Please start at the first line of the records beneath and quote each line exactly, ending with the line containing "R = math.radians".
-.-.-
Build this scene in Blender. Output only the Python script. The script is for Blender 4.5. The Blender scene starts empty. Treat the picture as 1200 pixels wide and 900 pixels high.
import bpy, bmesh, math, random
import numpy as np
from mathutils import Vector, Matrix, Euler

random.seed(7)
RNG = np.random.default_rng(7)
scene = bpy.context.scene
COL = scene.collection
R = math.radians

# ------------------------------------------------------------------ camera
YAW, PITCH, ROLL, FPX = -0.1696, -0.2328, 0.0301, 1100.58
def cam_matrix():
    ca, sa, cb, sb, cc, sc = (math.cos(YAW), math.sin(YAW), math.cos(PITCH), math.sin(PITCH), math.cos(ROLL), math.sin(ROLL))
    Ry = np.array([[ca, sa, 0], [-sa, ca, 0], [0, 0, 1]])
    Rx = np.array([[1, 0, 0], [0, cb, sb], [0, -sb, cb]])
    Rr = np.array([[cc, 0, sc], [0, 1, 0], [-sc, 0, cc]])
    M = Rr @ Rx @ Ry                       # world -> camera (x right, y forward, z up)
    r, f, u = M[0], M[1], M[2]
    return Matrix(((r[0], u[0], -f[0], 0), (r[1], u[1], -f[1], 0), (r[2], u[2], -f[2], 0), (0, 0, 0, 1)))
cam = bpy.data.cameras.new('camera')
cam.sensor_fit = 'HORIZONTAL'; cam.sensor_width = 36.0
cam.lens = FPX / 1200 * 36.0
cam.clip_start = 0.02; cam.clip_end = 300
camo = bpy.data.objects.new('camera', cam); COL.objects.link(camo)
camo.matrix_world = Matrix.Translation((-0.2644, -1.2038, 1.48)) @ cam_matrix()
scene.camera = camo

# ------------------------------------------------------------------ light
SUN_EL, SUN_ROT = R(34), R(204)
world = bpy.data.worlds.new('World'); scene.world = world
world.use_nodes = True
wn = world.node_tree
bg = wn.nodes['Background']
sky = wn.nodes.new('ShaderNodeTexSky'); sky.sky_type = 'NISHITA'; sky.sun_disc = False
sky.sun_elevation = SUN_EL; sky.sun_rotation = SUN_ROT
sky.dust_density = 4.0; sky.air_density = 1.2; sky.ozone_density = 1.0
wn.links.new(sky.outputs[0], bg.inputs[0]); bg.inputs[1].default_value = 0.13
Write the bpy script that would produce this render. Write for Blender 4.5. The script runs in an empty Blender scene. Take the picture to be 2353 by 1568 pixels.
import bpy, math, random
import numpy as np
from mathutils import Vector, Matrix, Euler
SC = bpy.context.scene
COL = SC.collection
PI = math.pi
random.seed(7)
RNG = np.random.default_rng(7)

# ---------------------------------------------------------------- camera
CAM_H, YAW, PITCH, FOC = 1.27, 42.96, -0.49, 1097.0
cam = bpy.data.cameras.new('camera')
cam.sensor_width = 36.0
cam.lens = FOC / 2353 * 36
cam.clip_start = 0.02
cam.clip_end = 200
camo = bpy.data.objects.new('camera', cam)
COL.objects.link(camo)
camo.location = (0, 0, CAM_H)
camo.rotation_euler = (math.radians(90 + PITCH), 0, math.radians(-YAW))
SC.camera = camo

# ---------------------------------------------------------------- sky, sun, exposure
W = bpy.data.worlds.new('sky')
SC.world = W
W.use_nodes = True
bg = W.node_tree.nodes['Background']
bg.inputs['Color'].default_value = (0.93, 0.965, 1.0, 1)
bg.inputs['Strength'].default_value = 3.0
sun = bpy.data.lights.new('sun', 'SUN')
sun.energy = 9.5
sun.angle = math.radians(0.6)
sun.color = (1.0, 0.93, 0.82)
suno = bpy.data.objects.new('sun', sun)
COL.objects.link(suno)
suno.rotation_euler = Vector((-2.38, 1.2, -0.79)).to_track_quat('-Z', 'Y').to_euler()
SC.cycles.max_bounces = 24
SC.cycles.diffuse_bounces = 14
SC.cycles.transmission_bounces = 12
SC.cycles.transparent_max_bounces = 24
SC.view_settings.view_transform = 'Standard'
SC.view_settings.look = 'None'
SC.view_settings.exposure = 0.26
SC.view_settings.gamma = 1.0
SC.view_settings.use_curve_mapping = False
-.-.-
● Output:
Build this scene in Blender. Output only the Python script. The script is for Blender 4.5. The Blender scene starts empty. Treat the picture as 1200 pixels wide and 900 pixels high.
import bpy, bmesh, math, random
import numpy as np
from mathutils import Vector, Matrix, Euler

random.seed(7)
RNG = np.random.default_rng(7)
scene = bpy.context.scene
COL = scene.collection
R = math.radians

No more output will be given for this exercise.